An American Editor

October 10, 2014

Worth Reading: On Work

Occasionally, I read an article that I think is particularly enlightening. Today’s recommendation is such an article. It is a review of two books on the role of equity finance (or what we used to call LBO [leveraged buyout]) in the debasing of labor. It provides the first cogent explanation for the change that has occurred in the workplace from using/hiring employees to outsourcing to freelancers.

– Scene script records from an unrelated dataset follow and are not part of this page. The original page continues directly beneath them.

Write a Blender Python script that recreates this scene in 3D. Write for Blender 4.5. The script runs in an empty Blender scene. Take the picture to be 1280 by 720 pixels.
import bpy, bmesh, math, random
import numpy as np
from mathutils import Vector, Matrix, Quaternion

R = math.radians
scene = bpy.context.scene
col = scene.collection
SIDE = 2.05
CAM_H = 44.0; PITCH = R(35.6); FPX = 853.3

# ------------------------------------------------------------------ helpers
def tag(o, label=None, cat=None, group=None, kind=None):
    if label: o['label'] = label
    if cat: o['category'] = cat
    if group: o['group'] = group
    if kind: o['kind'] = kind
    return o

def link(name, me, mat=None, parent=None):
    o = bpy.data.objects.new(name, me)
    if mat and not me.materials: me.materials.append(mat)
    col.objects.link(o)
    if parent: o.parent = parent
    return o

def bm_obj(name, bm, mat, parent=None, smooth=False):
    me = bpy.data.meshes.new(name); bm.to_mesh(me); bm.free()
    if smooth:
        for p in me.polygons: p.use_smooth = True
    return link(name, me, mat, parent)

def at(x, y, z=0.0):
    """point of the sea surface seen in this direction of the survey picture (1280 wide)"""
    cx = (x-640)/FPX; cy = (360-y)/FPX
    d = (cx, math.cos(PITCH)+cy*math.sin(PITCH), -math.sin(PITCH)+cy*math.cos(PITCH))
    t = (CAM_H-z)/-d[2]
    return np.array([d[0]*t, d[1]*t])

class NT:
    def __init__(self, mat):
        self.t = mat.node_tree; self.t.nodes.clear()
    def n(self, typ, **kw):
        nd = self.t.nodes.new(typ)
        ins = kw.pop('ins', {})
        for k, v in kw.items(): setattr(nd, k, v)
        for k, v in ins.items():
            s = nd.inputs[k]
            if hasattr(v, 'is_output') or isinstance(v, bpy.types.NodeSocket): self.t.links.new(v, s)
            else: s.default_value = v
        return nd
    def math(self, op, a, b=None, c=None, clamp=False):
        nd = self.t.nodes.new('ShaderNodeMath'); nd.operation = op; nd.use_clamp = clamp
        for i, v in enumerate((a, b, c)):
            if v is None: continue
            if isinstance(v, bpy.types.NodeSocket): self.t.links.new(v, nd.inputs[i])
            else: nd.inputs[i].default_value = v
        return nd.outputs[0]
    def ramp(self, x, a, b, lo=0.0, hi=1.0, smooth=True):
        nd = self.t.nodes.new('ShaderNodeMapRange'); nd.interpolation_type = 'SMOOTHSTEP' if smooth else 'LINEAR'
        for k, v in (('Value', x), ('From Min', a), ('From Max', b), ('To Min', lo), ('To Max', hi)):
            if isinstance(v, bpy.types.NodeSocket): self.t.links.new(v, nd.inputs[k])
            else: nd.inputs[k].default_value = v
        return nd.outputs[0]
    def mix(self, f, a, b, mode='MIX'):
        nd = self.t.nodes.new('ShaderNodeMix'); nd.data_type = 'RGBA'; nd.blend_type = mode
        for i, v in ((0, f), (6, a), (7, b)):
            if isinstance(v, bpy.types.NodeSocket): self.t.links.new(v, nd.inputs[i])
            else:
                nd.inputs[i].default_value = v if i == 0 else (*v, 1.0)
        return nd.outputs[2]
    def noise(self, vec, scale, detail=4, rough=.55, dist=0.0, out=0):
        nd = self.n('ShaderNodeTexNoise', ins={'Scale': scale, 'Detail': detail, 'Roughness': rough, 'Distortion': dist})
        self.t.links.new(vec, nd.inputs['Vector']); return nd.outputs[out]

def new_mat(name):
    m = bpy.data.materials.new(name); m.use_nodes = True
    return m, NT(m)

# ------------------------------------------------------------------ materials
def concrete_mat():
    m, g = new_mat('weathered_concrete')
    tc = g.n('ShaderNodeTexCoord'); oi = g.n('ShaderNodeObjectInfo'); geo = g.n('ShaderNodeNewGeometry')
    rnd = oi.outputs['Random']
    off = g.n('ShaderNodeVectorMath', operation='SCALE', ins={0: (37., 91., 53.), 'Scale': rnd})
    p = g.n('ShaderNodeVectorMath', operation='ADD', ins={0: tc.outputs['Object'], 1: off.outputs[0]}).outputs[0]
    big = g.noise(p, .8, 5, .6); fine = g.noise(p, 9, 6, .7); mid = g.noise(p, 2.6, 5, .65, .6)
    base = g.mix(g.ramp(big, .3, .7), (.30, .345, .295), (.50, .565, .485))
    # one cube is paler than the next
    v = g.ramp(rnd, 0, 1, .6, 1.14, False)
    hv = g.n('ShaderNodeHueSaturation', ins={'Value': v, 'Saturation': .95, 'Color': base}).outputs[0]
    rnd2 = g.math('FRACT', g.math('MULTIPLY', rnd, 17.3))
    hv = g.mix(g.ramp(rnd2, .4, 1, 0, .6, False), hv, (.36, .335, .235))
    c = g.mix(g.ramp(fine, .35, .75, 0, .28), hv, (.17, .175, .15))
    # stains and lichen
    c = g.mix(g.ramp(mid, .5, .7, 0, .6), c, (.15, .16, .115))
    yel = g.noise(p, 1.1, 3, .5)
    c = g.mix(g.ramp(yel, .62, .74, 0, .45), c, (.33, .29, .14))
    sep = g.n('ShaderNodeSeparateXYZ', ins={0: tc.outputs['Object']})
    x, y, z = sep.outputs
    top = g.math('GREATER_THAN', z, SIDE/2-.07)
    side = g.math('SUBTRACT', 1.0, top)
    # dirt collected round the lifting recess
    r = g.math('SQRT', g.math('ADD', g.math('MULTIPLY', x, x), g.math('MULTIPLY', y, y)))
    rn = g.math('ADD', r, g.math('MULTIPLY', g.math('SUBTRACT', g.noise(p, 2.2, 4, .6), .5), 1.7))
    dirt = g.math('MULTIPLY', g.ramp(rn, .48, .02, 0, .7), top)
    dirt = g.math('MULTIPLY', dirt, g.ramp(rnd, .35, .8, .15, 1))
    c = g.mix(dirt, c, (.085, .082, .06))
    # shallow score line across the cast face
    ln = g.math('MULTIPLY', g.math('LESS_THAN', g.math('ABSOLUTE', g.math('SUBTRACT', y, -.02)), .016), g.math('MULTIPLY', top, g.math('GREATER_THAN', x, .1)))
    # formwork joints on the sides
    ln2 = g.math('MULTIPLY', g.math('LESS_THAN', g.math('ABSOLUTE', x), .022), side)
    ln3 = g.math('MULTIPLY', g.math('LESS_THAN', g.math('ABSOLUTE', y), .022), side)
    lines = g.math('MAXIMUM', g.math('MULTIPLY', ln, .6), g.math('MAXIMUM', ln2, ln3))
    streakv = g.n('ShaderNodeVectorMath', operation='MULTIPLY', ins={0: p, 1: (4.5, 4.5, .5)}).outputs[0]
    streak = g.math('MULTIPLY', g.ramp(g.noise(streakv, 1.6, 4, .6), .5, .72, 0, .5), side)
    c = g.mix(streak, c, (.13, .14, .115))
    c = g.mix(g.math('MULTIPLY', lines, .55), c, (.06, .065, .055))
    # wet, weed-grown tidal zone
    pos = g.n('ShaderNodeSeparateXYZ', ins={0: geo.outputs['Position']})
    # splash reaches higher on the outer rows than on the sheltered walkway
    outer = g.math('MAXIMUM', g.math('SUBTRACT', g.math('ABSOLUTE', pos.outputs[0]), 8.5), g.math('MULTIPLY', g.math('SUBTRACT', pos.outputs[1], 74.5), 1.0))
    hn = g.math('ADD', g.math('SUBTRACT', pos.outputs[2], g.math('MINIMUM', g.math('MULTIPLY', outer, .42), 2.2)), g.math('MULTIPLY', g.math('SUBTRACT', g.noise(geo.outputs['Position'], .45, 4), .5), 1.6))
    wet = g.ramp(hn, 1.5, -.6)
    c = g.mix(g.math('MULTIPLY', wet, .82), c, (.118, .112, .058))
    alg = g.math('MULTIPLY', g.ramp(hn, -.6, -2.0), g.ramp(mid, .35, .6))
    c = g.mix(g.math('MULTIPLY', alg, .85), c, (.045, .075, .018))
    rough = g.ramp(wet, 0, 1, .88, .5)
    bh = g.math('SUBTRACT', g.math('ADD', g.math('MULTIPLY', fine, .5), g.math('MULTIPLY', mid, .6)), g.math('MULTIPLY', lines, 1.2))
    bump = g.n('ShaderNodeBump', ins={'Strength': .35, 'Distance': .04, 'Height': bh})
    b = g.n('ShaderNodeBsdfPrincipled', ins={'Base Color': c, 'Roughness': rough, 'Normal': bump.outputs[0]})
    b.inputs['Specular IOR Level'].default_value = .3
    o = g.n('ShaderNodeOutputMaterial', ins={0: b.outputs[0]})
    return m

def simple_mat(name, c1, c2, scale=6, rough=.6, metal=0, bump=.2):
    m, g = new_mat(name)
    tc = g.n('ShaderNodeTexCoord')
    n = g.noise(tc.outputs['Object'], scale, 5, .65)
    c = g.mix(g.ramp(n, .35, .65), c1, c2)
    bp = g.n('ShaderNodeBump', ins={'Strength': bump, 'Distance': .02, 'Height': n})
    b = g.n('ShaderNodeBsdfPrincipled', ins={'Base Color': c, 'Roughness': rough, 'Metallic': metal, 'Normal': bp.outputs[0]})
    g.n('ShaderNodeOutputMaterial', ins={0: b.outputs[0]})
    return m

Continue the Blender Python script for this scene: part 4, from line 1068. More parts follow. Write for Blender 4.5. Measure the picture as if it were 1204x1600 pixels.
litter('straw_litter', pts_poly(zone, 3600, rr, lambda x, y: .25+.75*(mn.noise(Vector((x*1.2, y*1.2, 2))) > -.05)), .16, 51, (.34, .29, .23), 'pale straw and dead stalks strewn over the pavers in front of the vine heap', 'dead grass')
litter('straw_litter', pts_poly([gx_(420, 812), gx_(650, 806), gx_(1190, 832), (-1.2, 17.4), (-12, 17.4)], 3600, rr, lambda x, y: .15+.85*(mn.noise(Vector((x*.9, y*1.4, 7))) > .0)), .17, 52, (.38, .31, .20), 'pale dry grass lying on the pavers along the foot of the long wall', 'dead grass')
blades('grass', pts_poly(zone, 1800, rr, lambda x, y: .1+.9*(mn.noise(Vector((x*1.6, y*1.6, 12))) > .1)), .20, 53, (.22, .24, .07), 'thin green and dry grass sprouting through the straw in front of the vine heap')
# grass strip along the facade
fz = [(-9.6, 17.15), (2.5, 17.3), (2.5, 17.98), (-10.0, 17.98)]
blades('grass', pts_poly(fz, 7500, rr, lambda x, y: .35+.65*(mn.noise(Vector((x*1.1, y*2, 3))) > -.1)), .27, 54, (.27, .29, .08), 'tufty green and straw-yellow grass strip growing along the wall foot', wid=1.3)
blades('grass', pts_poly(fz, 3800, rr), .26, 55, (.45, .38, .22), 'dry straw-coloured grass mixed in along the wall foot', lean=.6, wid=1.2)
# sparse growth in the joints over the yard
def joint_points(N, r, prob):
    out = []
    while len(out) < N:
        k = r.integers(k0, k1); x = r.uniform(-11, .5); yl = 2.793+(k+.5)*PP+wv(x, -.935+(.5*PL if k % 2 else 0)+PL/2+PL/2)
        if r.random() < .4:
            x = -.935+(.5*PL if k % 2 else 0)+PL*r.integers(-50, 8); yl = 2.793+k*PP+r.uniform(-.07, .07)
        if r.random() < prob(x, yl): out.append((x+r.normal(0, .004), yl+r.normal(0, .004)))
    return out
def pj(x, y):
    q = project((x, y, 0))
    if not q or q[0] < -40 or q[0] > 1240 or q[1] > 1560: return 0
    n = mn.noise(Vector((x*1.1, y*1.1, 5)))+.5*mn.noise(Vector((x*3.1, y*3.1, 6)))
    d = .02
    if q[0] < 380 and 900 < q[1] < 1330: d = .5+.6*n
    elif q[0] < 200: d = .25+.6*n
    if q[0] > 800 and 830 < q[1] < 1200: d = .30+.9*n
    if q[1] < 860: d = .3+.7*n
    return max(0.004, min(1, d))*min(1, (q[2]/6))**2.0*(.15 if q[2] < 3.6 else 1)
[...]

More importantly, from my perspective, it provides an explanation of why I have been uncomfortable with Republican Party economic and government theories (not that the Democrat Party theories are exponentially better albeit they are better) and generally tend to vote Democrat.

The books and review also provide at least one explanation why freelance editor rates have stagnated since the mid 1990s, why offshoring became (and continues to be) the first choice among publishers, and why, for publishing, these phenomena are easily traced back to the consolidation by merger and/or acquisition of publishing houses that occurred in the late 1980s to mid 1990s.

The article is “Why Work is More and More Debased” by Robert Kuttner (alas, the article is locked and only a small portion is available for free online; if The New York Review of Books is available at your local library or bookstore, this issue — October 23, 2014 — has many articles that are is well worth reading); the books are The Fissured Workplace: Why Work Became So Bad For So Many and What Can Be Done to Improve It by David Weil and Private Equity at Work: When Wall Street Manages Main Street by Eileen Appelbaum and Rosemary Batt.